Environmentalists have often been right about the ranching community. There’s an inherent tension between making money and caring for landscapes that support that livelihood. Sometimes the land suffers. Sometimes creatures do. I’m sure my choice to ranch for a living is unpopular with many HCN readers. Yet, I’ve seen firsthand how ranching can enhance conservation.

In 2010, Sam and I worked with U.S. Fish and Wildlife Service and a local ranch, using cattle to enhance avian habitat on a private refuge. Many areas of the refuge were so thatched with successive years of grass that ground and shrub nesting birds were having difficulties. The cattle were contained in small temporary paddocks for short periods of time. They ate some and trampled much of the rest, creating access for birds. One day, while rolling up fence wire, I saw a tiny bird sitting on a new nest in a clump of rabbit brush, cattle grazing calmly all around her. I was thrilled to see how one species could help another. But it came at a price: When forced to eat less desirable grasses, the cattle didn’t do as well as they would have in a conventionally managed situation, which emphasizes feeding the best forage. This taught me that anytime you use animals as tools, it comes with a tradeoff.

Cattle can also help build soil, which is composed of many living organisms whose health goes all but overlooked in the cattle vs. cattle-free argument. Last summer, Sam and I spent several months helping out on Sam’s cousin’s ranch in Corona, New Mexico. Nancy Ranney has documented her family’s rangeland performance since they implemented more intensive management. Five years worth of her data shows that pastures managed intensively have had a 25 percent increase in soil organic carbon. According to Ranney’s blog post, “for every 1% increase of carbon stored in the soil, an additional 60,000 gallons of water per acre can be retained on the land.” This retained water provided a strong forage base even in the middle of last year’s drought.

Sam and I are trying to make Triangle P Cattle Company as sustainable and earth-friendly as possible. As Tamar Haspel wrote in a February article for the Washington Post, our cattle are able to “turn a plant that humans can’t eat into high-quality people food, which is important in places where marginal land will grow grass but not crops.” We appreciate the wildlife and leave ample forage for them too. Our general guideline for the reservation land we lease and run cattle on is to save at least 50 percent of the forage after our grazing period. We put more miles on our horses than in our truck if we possibly can, and we live a simple off-grid life in our tiny home camper.

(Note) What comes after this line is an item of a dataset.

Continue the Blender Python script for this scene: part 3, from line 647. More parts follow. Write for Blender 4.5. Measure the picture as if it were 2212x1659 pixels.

But we still make an impact. The difference is that we have planned that impact into our management. We know the pastures where our horses are around the house will be grazed harder, and for longer durations than we would prefer because we need them close by. We know that feeding salt or supplements to the cattle will cause heavy animal impact in the immediate area. This is part of accepting that we are elements of the landscape too, and that while a no­-trace existence seems ideal, the big picture is the goal. The key, I think, is to manage cattle carefully with realistic expectations. When used as a creative land management tool — with the added benefit of producing food — our cattle can help sequester carbon, reduce fire fuels, and restore wildlife habitats. That sounds like conservation to me.